What fundamentals? Fundamentals as in much about Strike is recognisable and comprehensible to former Brigade Commanders and senior officers who served in BAOR. Indeed, it is somewhat strange that unqualified people contest the validity of the Strike concept when officers who have actually commanded Brigades do not have any major issue with the idea it, even though some professional differences of opinions exist. This is the nature of experience. To give it more context than mere assertion, ask any former Formation or even Unit Commander from the 1980s if he could have fought 2 x CVR-T Regiments and 2 x FV-432 Regiments with an uplift of Milan ATGW as a Corps screening force? What about 2 x Saladin Regiments and 2 x Saracen Battalions? If you want to play tunes on that mix, then make it 2 x CVR-T Regiments and 2 x Saracen Battalions. It doesn’t really matter, and you can almost guarantee none of the officers concerned would be debating equipment. They’d be chewing on C2, groupings, battlespace, and logistics, not 30mm cannons, and wheels or tracks.
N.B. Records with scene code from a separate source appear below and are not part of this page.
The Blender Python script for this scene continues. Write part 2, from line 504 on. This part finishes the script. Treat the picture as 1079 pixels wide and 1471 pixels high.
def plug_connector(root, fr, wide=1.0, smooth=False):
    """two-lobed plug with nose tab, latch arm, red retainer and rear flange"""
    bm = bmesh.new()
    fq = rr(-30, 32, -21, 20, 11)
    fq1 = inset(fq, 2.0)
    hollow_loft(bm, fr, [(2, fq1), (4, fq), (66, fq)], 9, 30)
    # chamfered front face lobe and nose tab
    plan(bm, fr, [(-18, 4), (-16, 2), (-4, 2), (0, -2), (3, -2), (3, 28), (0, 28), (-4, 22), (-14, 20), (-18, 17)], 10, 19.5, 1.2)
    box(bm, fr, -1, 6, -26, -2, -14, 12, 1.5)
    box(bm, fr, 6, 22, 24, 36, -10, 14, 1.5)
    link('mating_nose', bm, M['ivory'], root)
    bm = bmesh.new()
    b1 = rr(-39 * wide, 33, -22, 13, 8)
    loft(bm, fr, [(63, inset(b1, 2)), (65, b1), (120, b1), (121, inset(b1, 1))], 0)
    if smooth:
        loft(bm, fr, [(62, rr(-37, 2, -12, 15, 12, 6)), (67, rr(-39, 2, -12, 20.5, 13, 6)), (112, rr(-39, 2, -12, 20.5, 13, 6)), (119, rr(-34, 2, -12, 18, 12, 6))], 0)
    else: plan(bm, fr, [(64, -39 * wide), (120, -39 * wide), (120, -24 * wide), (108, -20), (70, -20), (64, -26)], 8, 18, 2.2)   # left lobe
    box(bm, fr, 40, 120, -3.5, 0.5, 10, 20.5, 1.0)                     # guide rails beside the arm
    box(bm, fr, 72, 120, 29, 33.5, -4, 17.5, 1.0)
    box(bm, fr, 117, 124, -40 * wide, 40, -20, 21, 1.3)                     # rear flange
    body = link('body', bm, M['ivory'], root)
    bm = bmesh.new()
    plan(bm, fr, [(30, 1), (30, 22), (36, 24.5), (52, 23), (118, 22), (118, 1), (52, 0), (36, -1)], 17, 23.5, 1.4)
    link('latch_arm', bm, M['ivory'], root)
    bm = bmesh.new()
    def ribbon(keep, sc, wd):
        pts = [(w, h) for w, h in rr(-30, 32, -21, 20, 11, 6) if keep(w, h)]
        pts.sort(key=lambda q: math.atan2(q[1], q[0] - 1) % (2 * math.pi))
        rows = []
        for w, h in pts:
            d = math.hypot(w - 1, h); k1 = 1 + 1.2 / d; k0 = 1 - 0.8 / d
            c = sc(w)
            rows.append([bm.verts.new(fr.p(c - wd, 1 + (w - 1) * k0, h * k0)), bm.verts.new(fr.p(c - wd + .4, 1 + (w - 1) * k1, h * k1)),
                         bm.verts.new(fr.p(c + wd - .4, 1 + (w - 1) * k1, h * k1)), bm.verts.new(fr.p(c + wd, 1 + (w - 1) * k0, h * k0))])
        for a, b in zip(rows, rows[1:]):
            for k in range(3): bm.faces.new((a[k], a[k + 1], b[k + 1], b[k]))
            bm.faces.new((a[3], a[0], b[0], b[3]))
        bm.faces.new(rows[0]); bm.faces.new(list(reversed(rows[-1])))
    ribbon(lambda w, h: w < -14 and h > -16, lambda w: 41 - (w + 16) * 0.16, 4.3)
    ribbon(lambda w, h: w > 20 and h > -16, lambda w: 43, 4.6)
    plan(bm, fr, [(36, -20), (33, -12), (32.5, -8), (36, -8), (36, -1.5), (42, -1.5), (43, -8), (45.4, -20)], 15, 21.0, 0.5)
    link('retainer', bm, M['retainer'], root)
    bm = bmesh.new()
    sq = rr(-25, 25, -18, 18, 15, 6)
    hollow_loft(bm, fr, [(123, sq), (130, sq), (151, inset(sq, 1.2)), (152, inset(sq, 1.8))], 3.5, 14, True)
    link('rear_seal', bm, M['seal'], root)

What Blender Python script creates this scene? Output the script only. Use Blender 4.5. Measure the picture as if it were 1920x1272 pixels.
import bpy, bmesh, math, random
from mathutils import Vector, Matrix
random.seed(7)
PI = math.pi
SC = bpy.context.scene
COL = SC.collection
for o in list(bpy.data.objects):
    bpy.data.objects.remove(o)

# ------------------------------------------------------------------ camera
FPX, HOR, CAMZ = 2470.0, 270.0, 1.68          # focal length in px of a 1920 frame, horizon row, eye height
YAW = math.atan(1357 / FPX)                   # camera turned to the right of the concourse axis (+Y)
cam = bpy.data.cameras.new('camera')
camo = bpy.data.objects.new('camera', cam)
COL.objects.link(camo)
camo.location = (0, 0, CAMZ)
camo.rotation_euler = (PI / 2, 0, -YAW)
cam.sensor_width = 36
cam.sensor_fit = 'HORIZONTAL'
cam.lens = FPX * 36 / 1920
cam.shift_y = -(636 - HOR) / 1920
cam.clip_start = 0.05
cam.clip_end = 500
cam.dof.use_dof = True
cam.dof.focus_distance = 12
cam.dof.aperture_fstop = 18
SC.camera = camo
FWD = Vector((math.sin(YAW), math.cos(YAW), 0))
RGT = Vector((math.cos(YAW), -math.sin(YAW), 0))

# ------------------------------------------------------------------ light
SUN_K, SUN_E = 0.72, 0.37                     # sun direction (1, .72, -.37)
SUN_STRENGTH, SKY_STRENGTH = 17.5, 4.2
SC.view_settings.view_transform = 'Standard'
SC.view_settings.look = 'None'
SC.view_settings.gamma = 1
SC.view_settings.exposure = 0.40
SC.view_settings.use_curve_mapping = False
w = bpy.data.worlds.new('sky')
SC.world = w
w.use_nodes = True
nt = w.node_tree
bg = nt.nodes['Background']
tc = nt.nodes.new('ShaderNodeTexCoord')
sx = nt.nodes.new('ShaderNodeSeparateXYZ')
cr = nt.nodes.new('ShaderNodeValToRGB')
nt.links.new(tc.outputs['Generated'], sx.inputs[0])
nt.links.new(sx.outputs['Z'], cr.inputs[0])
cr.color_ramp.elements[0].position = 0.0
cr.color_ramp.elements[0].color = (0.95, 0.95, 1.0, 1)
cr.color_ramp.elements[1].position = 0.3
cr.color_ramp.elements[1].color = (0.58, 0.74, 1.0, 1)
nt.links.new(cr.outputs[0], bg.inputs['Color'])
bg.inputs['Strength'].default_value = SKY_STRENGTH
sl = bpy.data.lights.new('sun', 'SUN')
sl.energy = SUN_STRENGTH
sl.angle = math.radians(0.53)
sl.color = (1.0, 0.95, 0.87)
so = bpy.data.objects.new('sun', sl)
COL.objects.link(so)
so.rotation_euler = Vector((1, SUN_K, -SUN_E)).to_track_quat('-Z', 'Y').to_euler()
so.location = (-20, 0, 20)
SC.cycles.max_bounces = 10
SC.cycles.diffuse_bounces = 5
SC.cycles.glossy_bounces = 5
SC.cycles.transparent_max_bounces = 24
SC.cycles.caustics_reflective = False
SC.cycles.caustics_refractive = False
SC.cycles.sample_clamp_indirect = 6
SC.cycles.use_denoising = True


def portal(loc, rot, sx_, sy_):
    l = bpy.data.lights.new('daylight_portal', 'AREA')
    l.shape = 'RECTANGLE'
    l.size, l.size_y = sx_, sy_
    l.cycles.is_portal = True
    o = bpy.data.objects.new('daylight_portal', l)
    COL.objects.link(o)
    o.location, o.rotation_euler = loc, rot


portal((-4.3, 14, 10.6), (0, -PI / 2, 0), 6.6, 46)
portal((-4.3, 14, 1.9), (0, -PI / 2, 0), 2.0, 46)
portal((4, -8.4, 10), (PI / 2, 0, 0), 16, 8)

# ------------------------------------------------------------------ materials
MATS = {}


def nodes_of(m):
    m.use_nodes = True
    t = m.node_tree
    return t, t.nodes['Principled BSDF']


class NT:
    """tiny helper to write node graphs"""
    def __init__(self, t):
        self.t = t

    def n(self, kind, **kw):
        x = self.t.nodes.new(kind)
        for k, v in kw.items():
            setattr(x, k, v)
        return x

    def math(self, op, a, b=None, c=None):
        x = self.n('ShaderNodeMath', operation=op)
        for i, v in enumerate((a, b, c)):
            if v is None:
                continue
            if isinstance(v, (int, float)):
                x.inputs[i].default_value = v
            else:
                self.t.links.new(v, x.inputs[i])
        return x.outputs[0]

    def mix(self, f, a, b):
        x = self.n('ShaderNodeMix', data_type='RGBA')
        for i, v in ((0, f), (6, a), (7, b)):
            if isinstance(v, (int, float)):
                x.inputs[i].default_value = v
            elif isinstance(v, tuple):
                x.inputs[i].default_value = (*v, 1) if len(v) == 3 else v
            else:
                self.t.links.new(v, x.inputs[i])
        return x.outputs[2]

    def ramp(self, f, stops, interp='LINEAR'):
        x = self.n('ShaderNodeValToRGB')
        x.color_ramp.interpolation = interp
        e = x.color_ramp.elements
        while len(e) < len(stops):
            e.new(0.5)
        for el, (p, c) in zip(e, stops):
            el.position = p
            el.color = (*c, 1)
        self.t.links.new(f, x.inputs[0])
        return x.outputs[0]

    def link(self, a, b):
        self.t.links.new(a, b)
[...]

In many ways, Strike is the modern equivalent of two Cold War CVR(T) regiments operating in conjunction with two armoured infantry battalions in FV432 APCs. The CVR(T) Spartan was the APC equivalent of the CVR(T) Scimitar and could have been used instead, but could not carry the same number of dismounts as the FV432.
Conclusion
Nothing about what has been written here should imply or suggest that it is not both useful and legitimate to criticise the Strike concept, but you have to do so from a position of understanding the Strike mission and how Strike intends to operate.
The Strike Concept, like any concept, is an idea. It’s not about a set of equipment. Ideas are unconstrained, but equipment costs money, and you will never get all that you want or even all that you need. You cannot separate the skill and knowledge to fight the force structure from an understanding of the kit you have to fight with or the training you need to get it all to work.
Strike isn’t about the Strike Brigade. Strike is about the whole Field Army because Strike only works if there is a capable Division to enable. Nor is Strike set in stone. It will develop over time and evolve in line with ideas and more importantly money, manpower and resources. Chances are, some of the best ideas might come from quite junior ranks within the Brigade, because it is they who are living with the practical expressions of high-level concepts. To finish back at the beginning, ‘Strike is about redefining how the British Army fights’, so there is lots of work to be done.
The ancestors of Strike: Saracen and Ferret in Aden, 1967. Though these vehicles could have performed a Strike-type role against peer adversaries, they were flexible enough to be used in other roles, e.g. counter-insurgency. Today, Strike Brigades will offer equal adaptability, but with platforms that provide greater lethality and survivability.